There are some random, unsettling dialogues about sex. Still, it is never crude or graphic. There are also lulls in the beginning, before you can see what it all means, why it all matters. And, I admit, I got tired at first of not being told what was going on; you come to realize you're expected to feel it.
There is no easy way to describe Never Let Me Go. It's a journey more than a story, a too-short life retold in a too-content voice. It takes place in an alternate reality, in the rolling hills and clouded skies of the English countryside. Though Ishiguro rarely takes the time to describe the environment in detail, or even directly, you still get the sense of standing under stilted sunlight, staring over dying fields in a wet winter. That feeling transcends the language, the telling of a normal novel. Never Let Me Go becomes more a picture than a story.
You never know how to feel. You look to Kathy to tell you, but she passes no judgment as narrator. She is merely relaying a few friends' lives, writing up her own story. There is no telling one what to think, no real conclusions on what she thinks, and no sentence placed on what their lives have meant. No pretty bow is tied on at the end; we stand with her, complacent and content, and it is not till we put it down that we realize, no, we should not be so passive. And there's the power in his novel: it won't leave you alone. True to the title's subtle plea, you can never let it go. The burden of the lives within the novel are now yours to carry; the quiet contemplation--a mere sharing of memories, harmless enough alone--suddenly gives way to a rage. Finishing is unsettling. Kathy had become too real--she transcended fiction, she seemed alive. She had a soul (such a provocative thought, considering what the novel is).

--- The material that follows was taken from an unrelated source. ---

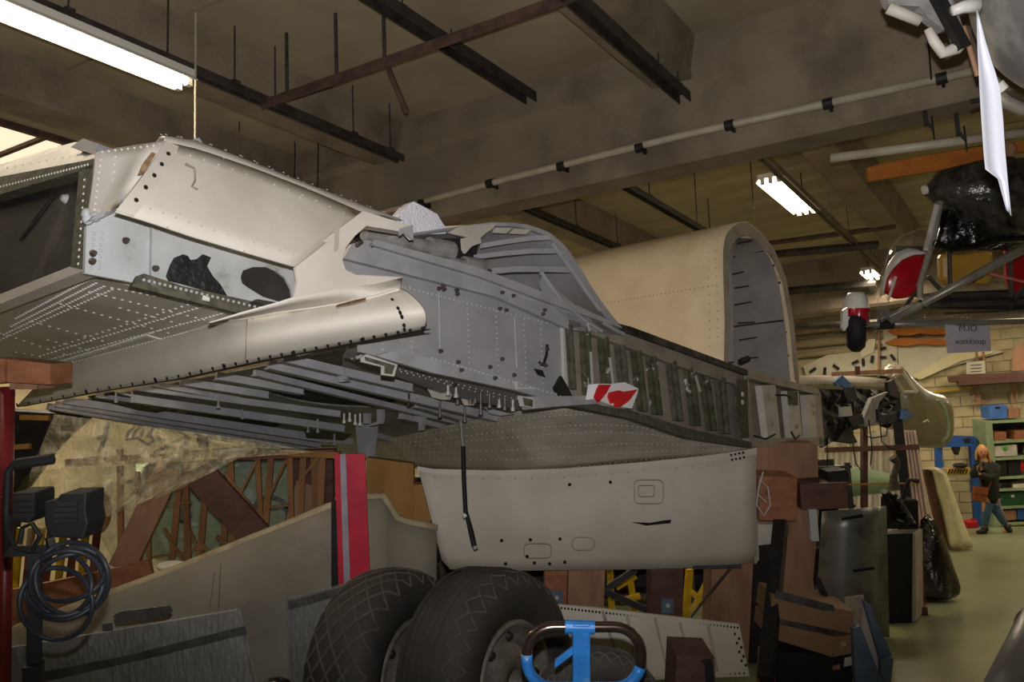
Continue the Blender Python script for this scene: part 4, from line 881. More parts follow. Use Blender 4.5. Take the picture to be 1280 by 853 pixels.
# ---------------------------------------------------------------- tyres
def tyre(label, cu, cv, d, Rr, Wd, ax, diamond=False, hub=True, name='aircraft_wheel', zz=None):
    c = A(cu, cv, d)
    ax = V(ax).normalized(); t = T(name, label, 'wheel', V((c.x, c.y, max(0, c.z-Rr))))
    h = Wd/2; prof = [(-h*.55, Rr*.52), (-h*.8, Rr*.56), (-h, Rr*.74), (-h*.97, Rr*.86), (-h*.8, Rr*.95), (-h*.45, Rr*.99), (0, Rr), (h*.45, Rr*.99), (h*.8, Rr*.95), (h*.97, Rr*.86), (h, Rr*.74), (h*.8, Rr*.56), (h*.55, Rr*.52)]
    link('rubber', G().rev(c, ax, prof, 64), M['tire'], root=t, smooth=True)
    a = ax.cross(V((0, 0, 1))).normalized(); b = ax.cross(a)
    def sp_(an, x, ex=.004):   # surface point
        x = max(-h*.999, min(h*.999, x)); xs = [p[0] for p in prof[2:11]]; rs = [p[1] for p in prof[2:11]]
        for i in range(len(xs)-1):
            if xs[i] <= x <= xs[i+1]: r = lerp(rs[i], rs[i+1], (x-xs[i])/(xs[i+1]-xs[i])); break
        return c+ax*x+(a*math.cos(an)+b*math.sin(an))*(r+ex)
    g = G(); n = 26
    if diamond:
        for i in range(n):
            for s in (1, -1):
                g.tube([sp_(2*math.pi*(i+s*q*2.0)/n, lerp(-h*.97, h*.97, (q+1)/2), .001) for q in [k/7-1 for k in range(15)]], .007, 5)
        link('diamond_grooves', g, M['tire2'], root=t, kind='stuff')
    else:
        for x in (-.62, -.4, -.18, .04, .26): g.rev(c, ax, [(h*x-.004, Rr*.985), (h*x-.003, Rr*1.002), (h*x+.003, Rr*1.002), (h*x+.004, Rr*.985)], 64)
        g2 = G()
        for i in range(30):
            for s in (1, -1):
                g2.tube([sp_(2*math.pi*(i+.5*s*q)/30, h*lerp(.55, .97, (q+1)/2), -.001) for q in (-1, -.5, 0, .5, 1)], .0045, 5)
        link('rib_grooves', g, M['tire'], root=t, kind='stuff'); link('zigzag_tread', g2, M['tire2'], root=t, kind='stuff')
    if hub:
        for s in ((1,) if hub == 1 else (1, -1)):
            hb = link('wheel_rim', G().rev(c, ax*s, [(h*.5, Rr*.53), (h*.78, Rr*.55), (h*.86, Rr*.53), (h*.8, Rr*.49), (h*.55, Rr*.46), (h*.5, Rr*.36), (h*.72, Rr*.3), (h*.8, Rr*.22), (h*.78, Rr*.12), (h*.4, Rr*.11), (h*.4, 0.001)], 48), M['hub'], root=t, smooth=True)
            g = G()
            for k in range(8):
                an = 2*math.pi*k/8; p = c+ax*s*h*.62+(a*math.cos(an)+b*math.sin(an))*Rr*.4; g.disc(p, ax*s, .03, .02, 8)
            link('rim_bolts', g, M['dark'], parent=hb, kind='stuff')
    return t
axr = (right*.82 - fwd*.57); axr.z = 0
tyre('aircraft wheel with worn ribbed tire and grey rim, right of the pair', 612, 850, 4.75, .585, .44, axr)
tyre('aircraft wheel with diamond tread tire at left of the pair', 488, 848, 5.25, .63, .42, (right*.9-fwd*.44)*V((1, 1, 0)), True)
tyre('small dark tire top showing through the blue trolley handle', 748, 900, 3.6, .28, .16, (right*.1-fwd*1.0)*V((1, 1, 0)), False, name='trolley_wheel', hub=0)

# ---------------------------------------------------------------- blue trolley handle
t = T('hand_trolley', 'blue trolley with a worn oval steel handle at the bottom centre', 'trolley', A(730, 940, 2.85)*V((1, 1, 0)))
hp_ = rrect(730, 822, 143, 76, 34, 8); P_ = [A(u, v, 2.85) for u, v in hp_]
n_ = len(hp_)
link('handle', G().tube(P_, .0175, 14, closed=True), M['chrome'], root=t, smooth=True)
g = G()
bi = [i for i in range(n_) if hp_[i][1] > 812 and hp_[i][0] < 730]; bj = [i for i in range(n_) if hp_[i][1] > 826 and hp_[i][0] > 730]
g.tube([P_[i] for i in bi], .0185, 14); g.tube([P_[i] for i in bj], .0185, 14)
g.tube([P_[bj[-1]], A(730, 860, 2.85), P_[bi[0]]], .0185, 12)
link('handle_paint', g, M['blue'], root=t, smooth=True)
link('bar_post', G().prism([A(u, v, 2.83) for u, v in ((716, 781), (738, 781), (738, 1200), (717, 1200))], fwd*.04), M['blue'], root=t, bevel=.004)
link('weld_collar', G().tube([A(706, 784, 2.85), A(743, 785, 2.85)], .022, 12), M['blue'], root=t)
link('gusset', G().prism([A(u, v, 2.84) for u, v in ((717, 808), (717, 818), (693, 836), (694, 826))], fwd*.012), M['blue'], root=t)
link('crossbar', G().box(V((-.25, -.02, .05))+A(728, 900, 2.85)*V((1, 1, 0)), V((.25, .02, .1))+A(728, 900, 2.85)*V((1, 1, 0))), M['blue'], root=t)

# ---------------------------------------------------------------- crimson flag strip and fabric covered surface
t = T('crimson_fin_strip', 'crimson upright strip with silver stripe and black edge', 'strip', A(440, 728, 5.75))
for nm, q, m, dd in (('crimson_panel', [(418, 568), (456, 568), (463, 735), (422, 735)], 'red', 0), ('silver_stripe', [(425, 568), (432, 568), (438, 735), (430, 735)], 'silver', -.008), ('black_edge', [(414, 626), (420, 626), (423, 735), (414, 735)], 'matt', -.004)):
    link(nm, ap(q, 5.75+dd, .02), M[m], root=t)
t = T('fabric_tailplane', 'large grey fabric covered tail surface lying slanted at lower left', 'tailplane', A(200, 850, 5.2))
tp = [(-30, 716), (0, 706), (100, 672), (200, 632), (300, 596), (360, 574), (415, 634-6), (470, 618), (480, 621), (487, 642), (497, 655), (545, 658)]
tp = [(-30, 802-80), (0, 706), (60, 690-8), (130, 655), (200, 725-0)]
edge = [(-30, 798-82), (0, 706), (90, 678), (200, 714-0)]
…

Ruth is a perfect antagonist, though she can sometimes seem only two-dimensional. Tom doesn't seem like such a big deal, and then you suddenly make room in your heart for him near the end. And the finish is unsettling, but it's meant to be. Truly, Ishiguro is an astounding storyteller: all the intricacies fit, as if you've been studying a painting by starting at the corner and then stepping back slowly, each chapter revealing something new until, at the very end, you see the masterpiece and realize you've been seeing it all along. This is no fairy-tale, but a confession you feel almost guilty for stumbling across. Ishiguro has written a book so real, when it "completes," you're haunted.
There are some random, unsettling dialogues about sex. Still, it is never crude or graphic. There are also lulls in the beginning, before you can see what it all means, why it all matters. And, I admit, I got tired at first of not being told what was going on; you come to realize you're expected to feel it.
I can't say I really enjoyed reading it but, once I finished, I couldn't stop thinking about it. So, 4/5.